Does it work? Who knows - but I seem to
fly with less opening area than most folks and have no cooling
problems. So that's my 0.02 on the topic - see told you, you
would regret asking {:>).
Ed
----- Original Message -----
Sent: Monday, February 26,
2007 8:53 PM
Subject: [FlyRotary] Re: cowl
openings for water radiators
Ed, is there some particular reason
that you necked the inlet down small, then enlarged it
again. Thankyou for the pictures. JohnD
----- Original Message -----
Sent: Monday, February 26,
2007 3:39 PM
Subject: [FlyRotary] Re:
cowl openings for water radiators
John, don't know if these photos will
help. But, like you I only have between 3 and 6" of duct
distance on the radiators.
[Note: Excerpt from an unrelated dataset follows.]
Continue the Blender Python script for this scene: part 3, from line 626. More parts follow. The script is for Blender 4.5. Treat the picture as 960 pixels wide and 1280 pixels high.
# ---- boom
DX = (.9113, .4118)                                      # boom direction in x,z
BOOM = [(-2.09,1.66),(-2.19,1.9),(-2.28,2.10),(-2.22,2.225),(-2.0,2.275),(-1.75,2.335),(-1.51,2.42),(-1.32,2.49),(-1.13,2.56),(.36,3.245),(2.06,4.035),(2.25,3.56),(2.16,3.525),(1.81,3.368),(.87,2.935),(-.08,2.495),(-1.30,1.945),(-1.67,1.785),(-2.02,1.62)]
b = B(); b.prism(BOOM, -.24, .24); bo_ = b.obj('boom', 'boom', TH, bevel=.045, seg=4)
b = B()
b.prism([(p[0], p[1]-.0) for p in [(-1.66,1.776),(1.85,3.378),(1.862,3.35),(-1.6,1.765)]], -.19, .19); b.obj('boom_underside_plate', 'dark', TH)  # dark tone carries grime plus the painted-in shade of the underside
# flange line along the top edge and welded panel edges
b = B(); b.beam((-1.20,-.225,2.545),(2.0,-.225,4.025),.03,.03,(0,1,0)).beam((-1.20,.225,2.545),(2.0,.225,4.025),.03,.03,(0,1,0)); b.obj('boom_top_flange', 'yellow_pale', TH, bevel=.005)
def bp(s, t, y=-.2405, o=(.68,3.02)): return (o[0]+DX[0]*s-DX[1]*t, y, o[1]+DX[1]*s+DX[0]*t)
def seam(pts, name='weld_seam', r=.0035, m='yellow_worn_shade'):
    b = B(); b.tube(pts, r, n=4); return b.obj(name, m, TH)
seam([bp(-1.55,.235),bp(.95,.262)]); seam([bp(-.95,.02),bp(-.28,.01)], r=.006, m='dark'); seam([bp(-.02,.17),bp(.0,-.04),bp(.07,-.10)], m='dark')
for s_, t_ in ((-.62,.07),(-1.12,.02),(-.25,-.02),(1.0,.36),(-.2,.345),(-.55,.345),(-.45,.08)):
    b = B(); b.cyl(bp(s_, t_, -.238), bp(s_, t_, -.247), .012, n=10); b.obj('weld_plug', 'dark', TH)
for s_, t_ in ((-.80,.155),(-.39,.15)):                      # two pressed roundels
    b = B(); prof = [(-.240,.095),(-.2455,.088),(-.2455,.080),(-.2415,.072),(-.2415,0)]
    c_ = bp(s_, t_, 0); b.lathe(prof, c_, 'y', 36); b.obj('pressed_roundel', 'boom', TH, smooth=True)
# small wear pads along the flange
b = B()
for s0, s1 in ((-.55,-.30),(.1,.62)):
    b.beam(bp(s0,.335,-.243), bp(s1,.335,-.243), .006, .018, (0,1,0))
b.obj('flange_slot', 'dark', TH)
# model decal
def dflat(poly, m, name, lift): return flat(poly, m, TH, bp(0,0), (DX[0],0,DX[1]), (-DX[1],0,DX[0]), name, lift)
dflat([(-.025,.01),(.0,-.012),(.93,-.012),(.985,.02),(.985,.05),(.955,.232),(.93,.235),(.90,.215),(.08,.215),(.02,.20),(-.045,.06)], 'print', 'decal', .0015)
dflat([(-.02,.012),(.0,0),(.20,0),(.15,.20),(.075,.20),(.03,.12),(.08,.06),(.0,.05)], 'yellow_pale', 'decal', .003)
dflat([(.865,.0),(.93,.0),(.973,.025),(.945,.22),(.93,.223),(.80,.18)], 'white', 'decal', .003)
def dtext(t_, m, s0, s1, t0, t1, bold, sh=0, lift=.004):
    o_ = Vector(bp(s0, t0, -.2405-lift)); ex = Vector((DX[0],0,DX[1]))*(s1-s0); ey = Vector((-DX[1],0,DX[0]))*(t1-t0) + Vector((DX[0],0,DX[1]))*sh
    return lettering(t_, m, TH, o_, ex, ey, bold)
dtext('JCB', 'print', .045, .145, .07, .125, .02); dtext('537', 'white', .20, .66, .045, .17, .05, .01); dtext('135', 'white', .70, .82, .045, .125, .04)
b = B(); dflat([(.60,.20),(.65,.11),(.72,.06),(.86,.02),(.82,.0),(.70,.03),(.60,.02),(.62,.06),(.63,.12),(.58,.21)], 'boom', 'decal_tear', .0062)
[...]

You should do Ok with 20 sq
inch on each opening with a good diffuser/duct. Attached
are some photos of my current ducts. The openings are 18
sq inches each. I have had one opening down to as little
as 10 square inches - but that was a bit marginal - so opened it
back up. I have a generous exit area for the hot air
including a larger 4" x 12" bottom opening as well as louvers on
each side of the cowl. So you mileage could vary - but
Tracy has essentially the same size opening as well as several
others.
Ed
----- Original Message -----
Sent: Monday, February
26, 2007 12:12 PM
Subject: [FlyRotary] cowl
openings for water radiators
What size openings do I need for
the water radiators? The Wittman Tailwind cowl I
have has postal slots of 3' x 7 3/4" , which is
approx. 22 1/4 sq in. on each side. Sam James for the
160 Lycoming is using 4 3/4' round holes which are 17.6 sq.
inches on each side. My radiators are quite close to the
opening and I plan on making the diffusers trumpet shaped,
will the openings be large enough if I can stay over 20 sq.
inches on each side with a decent trumpet shape.
JohnD hushpowere II
on order - hope to start in 2 weeks if weather cooperates.